Even Nick Lymbertos, among the four additional claimants who got some of the money after the out-of-court settlement, is upset at how things turned out.
“No, I’m not happy. I’m not happy about what happened: Three years of our life went to hell,” he said. “I’m done with it.
“We settled. … When you settle, nobody wins.”
Don’t get Donald Taylor started: The McGill psychology professor doesn’t like the way lotteries hijack meritocratic societal assumptions – “that you get rewarded depending upon your ability and effort.”
Lottery jackpots throw that concept out the window – but at the same time, he said, winning big can create a “false sense of deserving.”
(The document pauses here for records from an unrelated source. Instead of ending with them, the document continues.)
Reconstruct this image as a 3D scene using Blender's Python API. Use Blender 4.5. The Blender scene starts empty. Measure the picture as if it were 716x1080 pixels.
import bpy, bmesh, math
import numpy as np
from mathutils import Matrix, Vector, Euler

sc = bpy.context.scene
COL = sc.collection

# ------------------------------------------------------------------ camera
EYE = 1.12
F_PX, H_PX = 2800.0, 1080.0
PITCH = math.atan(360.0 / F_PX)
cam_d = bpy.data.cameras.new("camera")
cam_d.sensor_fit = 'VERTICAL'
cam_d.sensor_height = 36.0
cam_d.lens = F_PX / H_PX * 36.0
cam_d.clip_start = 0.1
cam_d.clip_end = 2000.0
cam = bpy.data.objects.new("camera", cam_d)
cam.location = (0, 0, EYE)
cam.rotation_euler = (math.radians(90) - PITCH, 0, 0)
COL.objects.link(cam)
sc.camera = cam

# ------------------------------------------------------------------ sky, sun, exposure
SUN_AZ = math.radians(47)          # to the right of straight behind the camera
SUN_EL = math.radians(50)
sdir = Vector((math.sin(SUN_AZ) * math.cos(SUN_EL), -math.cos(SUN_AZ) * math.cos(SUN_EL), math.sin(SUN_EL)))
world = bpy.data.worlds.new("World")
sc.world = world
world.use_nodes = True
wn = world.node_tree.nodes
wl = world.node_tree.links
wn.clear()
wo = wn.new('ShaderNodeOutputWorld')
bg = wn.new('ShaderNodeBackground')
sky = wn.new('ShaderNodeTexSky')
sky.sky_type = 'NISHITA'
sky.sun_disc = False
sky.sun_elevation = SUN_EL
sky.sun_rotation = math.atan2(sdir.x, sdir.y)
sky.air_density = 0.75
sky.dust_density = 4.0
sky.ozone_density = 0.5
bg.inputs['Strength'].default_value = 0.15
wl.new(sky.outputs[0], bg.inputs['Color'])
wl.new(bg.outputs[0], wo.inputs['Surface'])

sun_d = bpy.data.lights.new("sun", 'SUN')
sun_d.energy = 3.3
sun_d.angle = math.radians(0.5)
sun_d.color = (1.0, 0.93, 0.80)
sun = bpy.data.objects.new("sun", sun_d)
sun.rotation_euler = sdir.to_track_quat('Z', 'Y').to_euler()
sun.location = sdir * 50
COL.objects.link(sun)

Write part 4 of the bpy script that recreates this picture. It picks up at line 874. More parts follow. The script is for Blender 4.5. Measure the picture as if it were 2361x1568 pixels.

“People believe they caused themselves to win. … The implications are that when you win, instead of saying, ‘God, that’s dumb luck,’ you say, ‘No, I caused it to win.’” And that makes it all the harder to relinquish a portion of the winnings: It becomes a matter of principle.
On Monday, there was a lot of relieved laughter at the OLG prize office as an oversized novelty cheque was handed over and giddy co-workers posed for photographs. But the 19 employees at the Toronto-area Bell call centre argue the number on the cheque – $31,690,395.07 – was $18-million short. And they say they’re prepared to go to court to get their due even if it takes years.